Skinny Puppy “Pro Test” (Álbum: “The Greater Wrong of the Right“, 2004)
Decididamente a banda mais “desagradável” desta lista no que concerne a melodias afáveis – a abertura de um dos seus álbuns mais icónicos (“Too Dark Park”) chama-se precisamente “Convulsion”, uma cacofonia com todo o tipo de sons imagináveis. Por aqui fica-se com a bastante mais acessível “Pro Test” (que os próprios chamaram ironicamente de ‘pseudo pop’ – que traz maior proximidade com o “metal industrial” de uma banda mais voltada para a eletrónica. O álbum de onde saiu, no entanto, está longe de facilitar a vida de quem não se dispuser a entrar num mundo de “techno” experimental e sem maiores preocupações para aparecer nos “tops”.
RAMMSTEIN “Engel” (Álbum: “Sehnsucht“, 1997)

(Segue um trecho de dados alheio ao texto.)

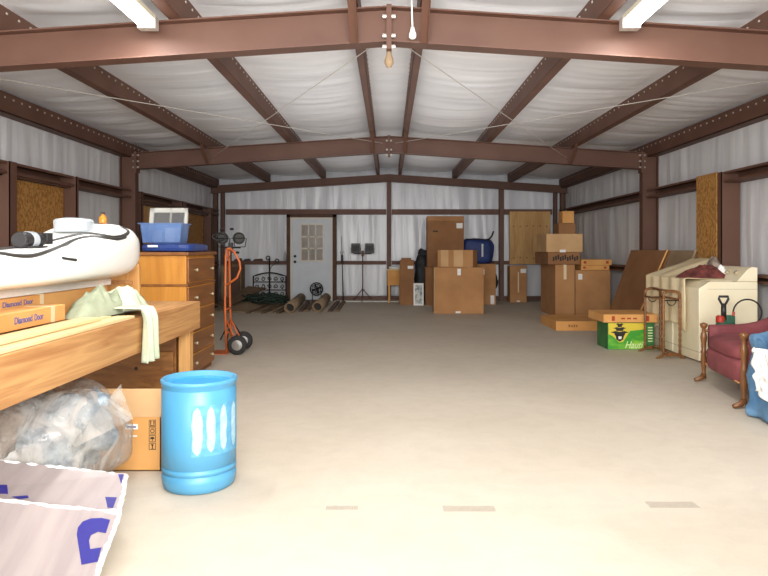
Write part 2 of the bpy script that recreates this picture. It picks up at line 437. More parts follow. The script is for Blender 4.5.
board('strand_board', 'narrow strand board strip screwed beside the steel post on the right wall', 4.215, 4.235, 8.44, 9.0, 0, 2.29, 'osb')
t = thing('plywood_panel', 'square knotty plywood panel fixed to the back wall beside the cartons', 'panel', (3.53, 16.44, .92))
obj('board', MB().box(3.02, 4.04, 16.42, 16.478, .92, 2.24), 'ply', t, bev=.003)
for i in range(6):
    for z in (1.08, 1.88):
        k = MB(); x = 3.12+i*.165; k.lathe([(0, -.002), (.02, -.002), (.02, .001), (0, .001)], (x, 16.42, z+rnd.uniform(-.02, .02)), 8, 'y')
        obj('knot', k, 'wood_d', t)

# flange braces + brace rods
for x in (-.24, .24):
    for Yc in (5.12, 10.93):
        m = MB(); p0 = Vector((x*1.12, Yc-.55, rt(x)+.02)); p1 = Vector((x*1.12, Yc-.08, rb(x)+.0)); m.bar(p0, p1, .062, .006, (0, 1, 1))
        m.bar(p0+Vector((.028, 0, 0)), p1+Vector((.028, 0, 0)), .006, .05, (0, 1, 1)); struct('flange_brace', m, 'steel')
for x in (-3.0, 3.0):
    m = MB(); m.bar((x, 10.93-.5, rt(x)+.02), (x, 10.85, rb(x)), .05, .006, (0, 1, 1)); struct('flange_brace', m, 'steel')
for sg in (-1, 1):
    for a, b in (((sg*.06, 5.2, 2.96), (sg*2.95, 10.86, 2.80)), ((sg*4.1, 5.2, 2.82), (sg*.1, 10.86, 3.05))):
        struct('brace_rod', MB().tube([a, b], .0045, 6), 'bolt')

# back door
d = struct('door_1', MB().box(-2.42, -1.46, 16.44, 16.49, .03, 2.05), 'door')
fr = MB(); fr.box(-2.56, -2.47, 16.38, 16.56, 0, 2.16); fr.box(-1.41, -1.32, 16.38, 16.56, 0, 2.16); fr.box(-2.56, -1.32, 16.38, 16.56, 2.09, 2.16)
struct('door_frame', fr, 'frame', parent=d, bev=.004)
fr = MB(); fr.box(-2.47, -2.42, 16.41, 16.5, 0, 2.09); fr.box(-1.46, -1.41, 16.41, 16.5, 0, 2.09); fr.box(-2.42, -1.46, 16.41, 16.5, 2.05, 2.09)
struct('door_casing', fr, 'muntin', parent=d)
wx0, wx1, wz0, wz1 = -2.19, -1.66, 1.02, 1.90
fr = MB(); fr.box(wx0-.04, wx1+.04, 16.42, 16.44, wz0-.04, wz0); fr.box(wx0-.04, wx1+.04, 16.42, 16.44, wz1, wz1+.04)
fr.box(wx0-.04, wx0, 16.42, 16.44, wz0, wz1); fr.box(wx1, wx1+.04, 16.42, 16.44, wz0, wz1)
for i in (1, 2):
    x = wx0+(wx1-wx0)*i/3; fr.box(x-.016, x+.016, 16.425, 16.44, wz0, wz1)
    z = wz0+(wz1-wz0)*i/3; fr.box(wx0, wx1, 16.425, 16.44, z-.016, z+.016)
struct('window_grille', fr, 'muntin', parent=d)
struct('window_pane', MB().box(wx0, wx1, 16.434, 16.441, wz0, wz1), 'pane', parent=d)
kn = MB()
for z in (.98, 1.12): kn.lathe([(0, -.05), (.03, -.045), (.035, -.02), (.015, 0), (.015, .03), (0, .03)], (-2.35, 16.42, z), 14, 'y')
struct('door_knob', kn, 'black', parent=d, smooth=True)

# strip lights and conduit
for sg, side in ((-1, 'left'), (1, 'right')):
    t = thing('strip_light', 'bright fluorescent strip light under the roof at the %s of the near beam' % side, 'ceiling light', (sg*1.83, 4.35, 2.97), group=None)
    x = sg*1.83; c = 3.0
    obj('housing', MB().box(x-.065, x+.065, 3.75, 4.96, c+.03, c+.07), 'cream_metal', t, bev=.005)
    m = MB(); m.lathe([(0, -.58), (.03, -.575), (.03, .575), (0, .58)], (x-.03, 4.36, c+.0), 14, 'y'); obj('tube', m, 'lamp', t, smooth=True)
    m = MB(); m.lathe([(0, -.58), (.03, -.575), (.03, .575), (0, .58)], (x+.03, 4.36, c+.0), 14, 'y'); obj('tube', m, 'lamp', t, smooth=True)
    m = MB(); m.box(x-.07, x+.07, 4.94, 5.02, c-.035, c+.06); obj('end_cap', m, 'bolt', t, bev=.004)
    for y in (3.9, 4.8): obj('hanger', MB().tube([(x, y, c+.07), (x, y, rt(x)+.17)], .004, 6), 'bolt', t)
t = thing('lamp_socket', 'white cord and bulb socket hanging at the ridge of the near beam', 'lamp', (.18, 5.02, 2.9))
obj('cord', MB().tube([(.17, 5.0, 3.34), (.175, 5.0, 3.1), (.18, 5.0, 2.97)], .007, 8), 'white', t, smooth=True)
obj('socket', MB().lathe([(0, .07), (.015, .07), (.02, .04), (.028, .02), (.028, -.01), (.015, -.02), (0, -.02)], (.18, 5.0, 2.92), 16), 'white', t, smooth=True)
t = thing('hanging_bulb', 'grey bulb hanging below the ridge splice of the near beam', 'lamp', (0, 5.12, 2.72))
obj('bulb', MB().lathe([(0, -.06), (.02, -.05), (.036, -.02), (.034, .01), (.02, .05), (.016, .08), (0, .08)], (0, 5.12, 2.77), 16), 'dusty2', t, smooth=True)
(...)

Por fim, mas decididamente não menos importante, esta “Engel” (“anjo”, em alemão) parece verdadeiramente angelical para encerrar o pandemónio. Não que este voo sobre esses seres alados em busca de humanidade (curiosamente o mesmo tema do conterrâneo Wim Wenders no seu “Céu sobre Berlim”) não se sustente nas guitarradas vibrantes – contrabalançadas por um assobio de faroeste e pela ironia cantada pelo coro feminino: “Somente quando as nuvens dormirem / Podemos ser vistos no céu / Nós temos medo e estamos sozinhos”. Pobres anjos.